Oxfam Trials Delivery of Disaster Relief Using Ethereum Stablecoin DAI

Published on by Coindesk | Published on

Oxfam International, a U.K.-based non-profit with a global reach, just spent a month testing MakerDAO's stablecoin DAI as a vehicle for helping disaster victims.

The pilot project in the South Pacific Ocean nation of Vanuatu was conducted in partnership with Australian tech firm Sempo and ethereum startup ConsenSys, Australian news outlet Micky reports.

"As far as we know this is the first time an NGO has used a stablecoin to provide aid anywhere. This is not a one-off pilot. We believe that using a stablecoin to allow the unbanked to access finance will completely change the way aid runs."

Oxfam has previously distributed help to Vanuatu villagers using cash, but the time taken for ID checks and bank visits was an obstacle, the charity representative said.

Onboarding a new user for cash aid took around an hour, signing up for a DAI card takes six minutes, Micky wrote.

Using a stablecoin brings in end-to-end transparency "Ensuring that the people who receive funds are the ones that need it," she said.

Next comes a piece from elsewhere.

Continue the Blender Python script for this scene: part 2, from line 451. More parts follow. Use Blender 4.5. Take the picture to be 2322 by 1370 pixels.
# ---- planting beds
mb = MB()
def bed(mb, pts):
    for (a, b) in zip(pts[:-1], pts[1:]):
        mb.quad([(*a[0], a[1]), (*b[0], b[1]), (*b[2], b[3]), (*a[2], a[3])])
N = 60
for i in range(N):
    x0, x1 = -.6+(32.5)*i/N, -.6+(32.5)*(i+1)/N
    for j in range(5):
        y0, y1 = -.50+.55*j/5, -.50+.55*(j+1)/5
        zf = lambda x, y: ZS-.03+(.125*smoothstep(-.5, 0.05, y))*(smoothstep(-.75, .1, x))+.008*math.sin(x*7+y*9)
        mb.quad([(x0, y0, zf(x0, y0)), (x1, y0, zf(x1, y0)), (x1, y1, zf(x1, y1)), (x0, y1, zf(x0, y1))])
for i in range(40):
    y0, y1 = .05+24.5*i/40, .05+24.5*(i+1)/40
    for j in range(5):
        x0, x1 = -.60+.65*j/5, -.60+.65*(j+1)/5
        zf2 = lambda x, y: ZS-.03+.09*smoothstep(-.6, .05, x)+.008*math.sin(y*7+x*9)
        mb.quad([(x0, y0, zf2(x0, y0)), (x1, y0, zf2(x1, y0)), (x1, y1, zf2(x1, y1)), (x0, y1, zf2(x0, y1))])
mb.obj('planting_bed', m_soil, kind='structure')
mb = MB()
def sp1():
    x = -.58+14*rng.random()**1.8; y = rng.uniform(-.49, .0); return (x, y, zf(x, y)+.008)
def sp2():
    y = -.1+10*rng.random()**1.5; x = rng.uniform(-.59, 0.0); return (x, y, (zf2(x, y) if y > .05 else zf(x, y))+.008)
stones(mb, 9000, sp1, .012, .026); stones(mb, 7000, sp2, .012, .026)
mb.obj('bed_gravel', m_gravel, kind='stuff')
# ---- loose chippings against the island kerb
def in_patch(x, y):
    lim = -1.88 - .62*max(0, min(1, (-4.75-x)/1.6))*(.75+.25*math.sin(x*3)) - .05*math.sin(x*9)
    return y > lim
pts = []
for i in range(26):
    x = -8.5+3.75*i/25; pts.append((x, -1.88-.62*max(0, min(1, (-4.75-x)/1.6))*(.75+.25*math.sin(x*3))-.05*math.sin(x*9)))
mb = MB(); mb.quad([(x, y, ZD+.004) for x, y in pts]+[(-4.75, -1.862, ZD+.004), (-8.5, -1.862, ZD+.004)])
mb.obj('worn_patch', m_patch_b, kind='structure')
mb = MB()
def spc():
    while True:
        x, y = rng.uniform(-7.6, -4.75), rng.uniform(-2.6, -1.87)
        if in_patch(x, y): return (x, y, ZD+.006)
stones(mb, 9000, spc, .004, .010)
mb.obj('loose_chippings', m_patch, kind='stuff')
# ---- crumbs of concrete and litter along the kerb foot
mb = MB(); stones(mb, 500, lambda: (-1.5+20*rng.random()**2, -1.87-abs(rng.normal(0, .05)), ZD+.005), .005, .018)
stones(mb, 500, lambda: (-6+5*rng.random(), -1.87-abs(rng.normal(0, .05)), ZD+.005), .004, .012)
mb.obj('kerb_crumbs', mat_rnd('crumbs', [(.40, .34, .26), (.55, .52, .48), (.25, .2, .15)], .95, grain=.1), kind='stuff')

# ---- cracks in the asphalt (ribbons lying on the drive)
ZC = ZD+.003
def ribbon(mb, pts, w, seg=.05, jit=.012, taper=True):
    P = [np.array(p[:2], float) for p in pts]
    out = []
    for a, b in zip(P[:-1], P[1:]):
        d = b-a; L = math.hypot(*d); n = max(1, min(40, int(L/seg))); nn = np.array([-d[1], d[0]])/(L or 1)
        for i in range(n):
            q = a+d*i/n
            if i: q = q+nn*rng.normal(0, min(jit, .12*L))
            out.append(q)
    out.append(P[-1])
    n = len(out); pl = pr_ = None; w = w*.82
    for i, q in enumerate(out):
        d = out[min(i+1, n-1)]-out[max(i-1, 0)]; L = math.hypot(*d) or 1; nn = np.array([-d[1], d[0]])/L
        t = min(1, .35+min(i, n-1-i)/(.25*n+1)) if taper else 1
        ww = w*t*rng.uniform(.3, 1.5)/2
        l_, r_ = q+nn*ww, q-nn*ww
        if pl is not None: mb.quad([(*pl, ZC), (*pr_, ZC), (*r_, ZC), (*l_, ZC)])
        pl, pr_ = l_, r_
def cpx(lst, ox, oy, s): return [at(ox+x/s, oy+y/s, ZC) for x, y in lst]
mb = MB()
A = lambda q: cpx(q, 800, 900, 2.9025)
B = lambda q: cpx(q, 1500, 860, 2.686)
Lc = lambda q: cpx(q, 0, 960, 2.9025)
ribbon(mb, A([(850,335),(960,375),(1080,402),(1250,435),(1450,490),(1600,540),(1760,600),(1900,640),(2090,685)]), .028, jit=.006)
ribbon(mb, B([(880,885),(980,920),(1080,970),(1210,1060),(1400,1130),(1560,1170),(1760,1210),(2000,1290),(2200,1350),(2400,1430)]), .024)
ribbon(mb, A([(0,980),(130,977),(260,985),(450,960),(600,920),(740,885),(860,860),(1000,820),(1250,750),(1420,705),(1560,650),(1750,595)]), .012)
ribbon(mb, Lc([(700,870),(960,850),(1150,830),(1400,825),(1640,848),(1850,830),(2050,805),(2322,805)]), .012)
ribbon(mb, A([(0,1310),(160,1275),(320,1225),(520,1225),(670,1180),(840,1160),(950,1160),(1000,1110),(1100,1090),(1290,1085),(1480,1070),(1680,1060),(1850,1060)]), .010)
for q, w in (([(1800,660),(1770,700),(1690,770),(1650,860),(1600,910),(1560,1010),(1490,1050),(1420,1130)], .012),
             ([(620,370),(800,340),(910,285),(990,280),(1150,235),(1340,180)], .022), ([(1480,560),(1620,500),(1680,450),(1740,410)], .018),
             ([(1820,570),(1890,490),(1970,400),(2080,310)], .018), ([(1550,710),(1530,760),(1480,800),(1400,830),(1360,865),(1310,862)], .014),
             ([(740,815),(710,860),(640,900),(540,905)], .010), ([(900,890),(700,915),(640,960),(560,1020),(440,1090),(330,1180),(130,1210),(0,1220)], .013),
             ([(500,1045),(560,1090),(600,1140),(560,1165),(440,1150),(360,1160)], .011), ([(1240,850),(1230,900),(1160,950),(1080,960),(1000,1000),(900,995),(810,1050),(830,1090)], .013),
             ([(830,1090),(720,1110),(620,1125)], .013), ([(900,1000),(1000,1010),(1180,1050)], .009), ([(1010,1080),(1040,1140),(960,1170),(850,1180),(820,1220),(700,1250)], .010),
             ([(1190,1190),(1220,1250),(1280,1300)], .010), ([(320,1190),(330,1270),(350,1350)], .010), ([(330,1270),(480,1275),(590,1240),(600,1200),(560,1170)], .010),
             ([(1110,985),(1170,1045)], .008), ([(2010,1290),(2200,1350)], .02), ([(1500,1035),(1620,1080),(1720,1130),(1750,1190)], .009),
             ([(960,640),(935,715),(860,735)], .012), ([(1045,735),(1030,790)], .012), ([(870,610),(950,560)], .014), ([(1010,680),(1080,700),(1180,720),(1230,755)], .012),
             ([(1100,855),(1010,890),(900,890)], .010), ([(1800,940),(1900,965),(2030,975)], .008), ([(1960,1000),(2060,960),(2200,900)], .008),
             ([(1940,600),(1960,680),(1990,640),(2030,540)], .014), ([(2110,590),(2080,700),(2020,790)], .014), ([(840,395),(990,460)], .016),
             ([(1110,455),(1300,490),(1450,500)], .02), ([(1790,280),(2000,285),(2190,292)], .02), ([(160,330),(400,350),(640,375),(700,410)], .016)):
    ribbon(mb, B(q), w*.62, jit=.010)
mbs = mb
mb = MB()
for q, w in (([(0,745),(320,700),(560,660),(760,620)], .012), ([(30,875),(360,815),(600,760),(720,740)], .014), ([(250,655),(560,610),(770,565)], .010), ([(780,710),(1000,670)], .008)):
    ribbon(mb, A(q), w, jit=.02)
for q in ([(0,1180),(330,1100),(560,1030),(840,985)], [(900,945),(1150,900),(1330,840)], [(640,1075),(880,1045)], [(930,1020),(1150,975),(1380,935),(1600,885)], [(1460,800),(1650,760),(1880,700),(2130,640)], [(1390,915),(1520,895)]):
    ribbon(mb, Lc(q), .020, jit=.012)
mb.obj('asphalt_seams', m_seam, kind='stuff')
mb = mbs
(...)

Last year, Sempo conducted a series of similar fund transfer tests in Beirut and Akkar in Lebanon, Iraqi Kurdistan and Athens, distributing DAI and a custom ethereum ERC-20 token.

The trials showed that the blockchain tech doesn't change the main patterns for the use of humanitarian aid and doesn't really help preventing fraud, but serves instead "As a way to maximize the likelihood that honest systems remain honest," Sempo wrote in a blog post.

The United Nations World Food Programme last year reported the successful use of the tech for distributing aid to the Syrian refugees in a refugee camp in Jordan.

The project, named Building Blocks, helped reaching 106,000 refugees in Jordan every month, saving WFP around $40,000 a month in transfer fees, the WFP's director of innovation and change Robert Opp said last September.